Estate Planning Quandary: Children Conceived After Death

Historically, states have had legal frameworks for dealing inheritance rights in the not uncommon situation where a baby is conceived during its father’s lifetime but born after his death. At common law, a baby born within 280 days after its father’s death was presumed to be the father’s child, and therefore entitled to inherit from the father’s estate. Of course, this rule was established during a time when it was only possible for conception to occur during the father’s lifetime. 

But what happens when conception occurs months or even years after the father has died? Each state has its own way of approaching this very modern issue, and the outcomes can be vastly different. 

In Florida, for example, the posthumously conceived children of parents who die intestate don’t have any inheritance rights. A child conceived after a decedent has passed away is ineligible to inherit from the decedent’s estate unless there’s a will specifically providing for that child. 

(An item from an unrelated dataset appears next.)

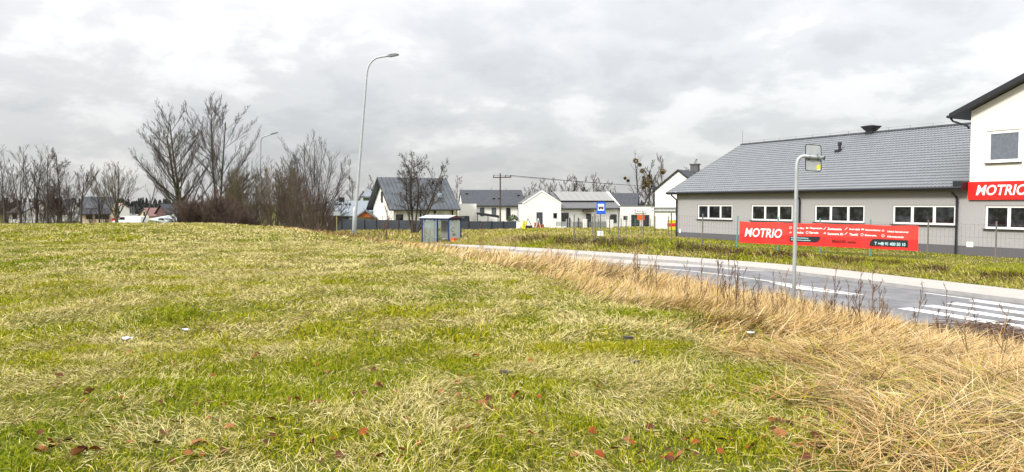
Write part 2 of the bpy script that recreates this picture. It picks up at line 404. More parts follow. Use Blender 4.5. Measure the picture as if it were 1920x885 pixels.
# ------------------------------------------------------------------ building helpers
def wall_sheet(mb, x0, x1, z0, z1, holes, y=0.0, depth=.16, top=None):
    """front wall in the plane y, with real openings (x0, x1, z0, z1) and their reveals"""
    xs = sorted({x0, x1, *[h[0] for h in holes], *[h[1] for h in holes]}); zs = sorted({z0, z1, *[h[2] for h in holes], *[h[3] for h in holes]})
    xs = [x for x in xs if x0 <= x <= x1]; zs = [z for z in zs if z0 <= z <= z1]
    for i in range(len(xs) - 1):
        for j in range(len(zs) - 1):
            cx, cz = (xs[i] + xs[i+1]) / 2, (zs[j] + zs[j+1]) / 2
            if any(h[0] < cx < h[1] and h[2] < cz < h[3] for h in holes): continue
            mb.add([(xs[i], y, zs[j]), (xs[i+1], y, zs[j]), (xs[i+1], y, zs[j+1]), (xs[i], y, zs[j+1])], [(0, 1, 2, 3)])
    for a, b, c, d in holes:
        e = y + depth
        mb.add([(a,y,c),(b,y,c),(b,e,c),(a,e,c)], [(0,1,2,3)]); mb.add([(a,y,d),(b,y,d),(b,e,d),(a,e,d)], [(3,2,1,0)])
        mb.add([(a,y,c),(a,e,c),(a,e,d),(a,y,d)], [(0,1,2,3)]); mb.add([(b,y,c),(b,e,c),(b,e,d),(b,y,d)], [(3,2,1,0)])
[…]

Louisiana takes a much different approach, providing that a child conceived after his or her father’s death has inheritance rights, if two conditions are met: 1) The father must give written authorization for the use of his sperm for the purpose of conceiving a child after his death, and 2) The child must be born within three years of the father’s death. 

The law often lags behind technology, and this is an area in which that gap is likely to exist for quite some time. The status of current legislation is unsettled at best, which presents an opportunity for attorneys, as counselors, to provide an invaluable service to our clients. Do you have provisions in your documents concerning posthumously-conceived children? How do you approach this issue in your practice?